Overview
Consumers love to shop by color on your website, and marketplaces like Google Shopping like you to define the color of the items you're selling. However, often retailers get carried away when assigning color attributes to their products. This article is meant to give some guidelines when assigning colors to the products in your catalog.
Problem
Many vendors give the products they make a fancy color name like Beluga, Gunsmoke or Prusse. Retailers will take these names and blindly add them to their website, and very soon their list of colors grows out of control.
The color options you enter will be the same options that show up on your website for consumers.

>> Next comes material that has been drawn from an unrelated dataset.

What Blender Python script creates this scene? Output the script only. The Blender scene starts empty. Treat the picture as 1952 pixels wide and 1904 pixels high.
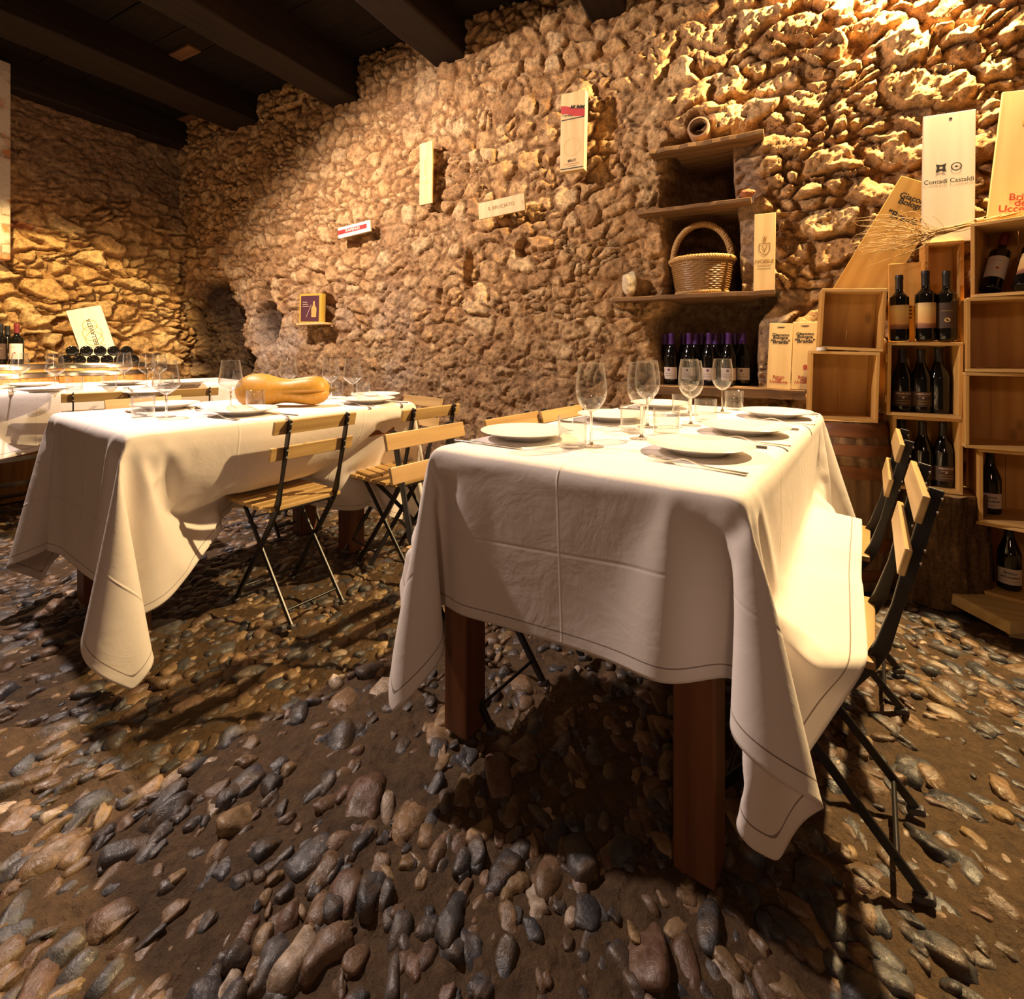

Shoppers have the attention span of a 10 year old boy and may not have the time or inclination to click on Beluga, especially when there's only one product. Worse, they may not understand what color Beluga is.
Solution
The solution is simple. Don't use the colors given to you by your vendors and designers. Instead, create you own list of colors and map the vendor's fancy color names to color names you've created. The following list will get you started:
- Black
- Blue
- Brown
- Gold
- Green
- Grey
- Orange
- Pink
- Purple
- Red
- Silver
- White
- Yellow
This approach allows shoppers to simply pick Brown to see all the different shades of Brown you offer. They aren't going to hold it against you if the Brown is really Chestnut. Using this approach will also group all Brown items together, making it easier for the consumer to shop by color.
You can always stick the fancier color name in the Product Name and Description, which will make your vendors happy and make you look trendy!